Construction on the Olin basement is expected to be completed on May 1, after which the addition of shelving, display cases, and telephone and data wires will take place, delaying completion of the project to the end of August. White and Tokumitsu both emphasized the care that will be taken in transporting the collection, and Jacobsen estimated that the gallery corridor will be open at the beginning of the following academic year, 2020-2021. Tokumitsu expects that the movement of the art collections and opening of the gallery will, ultimately, be a way to further integrate the arts into the University community.

“I love that we’ll be situated in between the library and also the Public Affairs Center,” she said. “I think we’ll get a lot of foot traffic by the collection, which is great for us, but I think it’s great for students, and also for faculty as well. I think it will make the DAC seem less like a fortress that people have to traverse, and more integrated into campus life. We at the DAC are very excited about the potential.”

With this movement will come a variety of opportunities for gallery showings and displays, allowing for a spontaneity that previously was less of an option because of the DAC’s location on campus.

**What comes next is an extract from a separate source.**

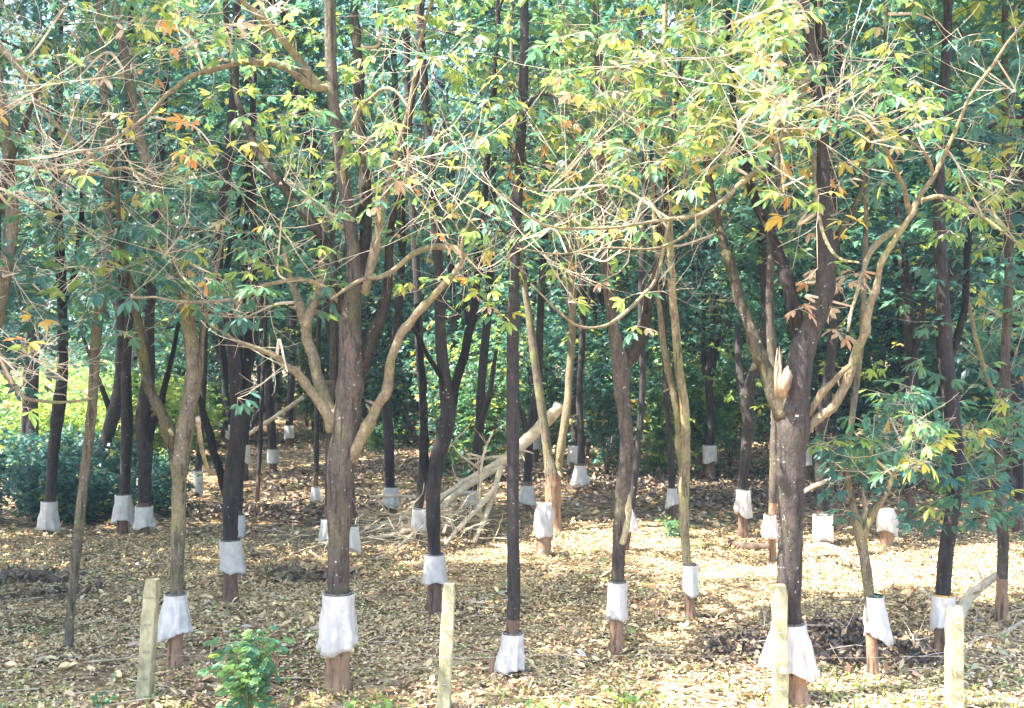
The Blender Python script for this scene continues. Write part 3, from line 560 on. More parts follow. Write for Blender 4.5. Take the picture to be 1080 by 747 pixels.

“The idea is to have pop-up displays, maybe on Friday nights, also so that we can curate smaller displays,” Jacobsen said. “And then the hope is that, since people go through the library a lot, the more central location of having the print collection will make it easier for students—particularly the casual studier—to see them because they’ll just be right there anyway.”

White also emphasized the potential that it brings for Olin becoming a hub of student activity, apart from studying or checking out books.

“It’s a way to connect what’s happening in the library with what’s happening elsewhere on campus,” White said.

Correction: An earlier version of this article referred to the art collection as the print collection, but beyond prints, it also includes drawings, photographs, paintings, artists’ books, and sculptural works.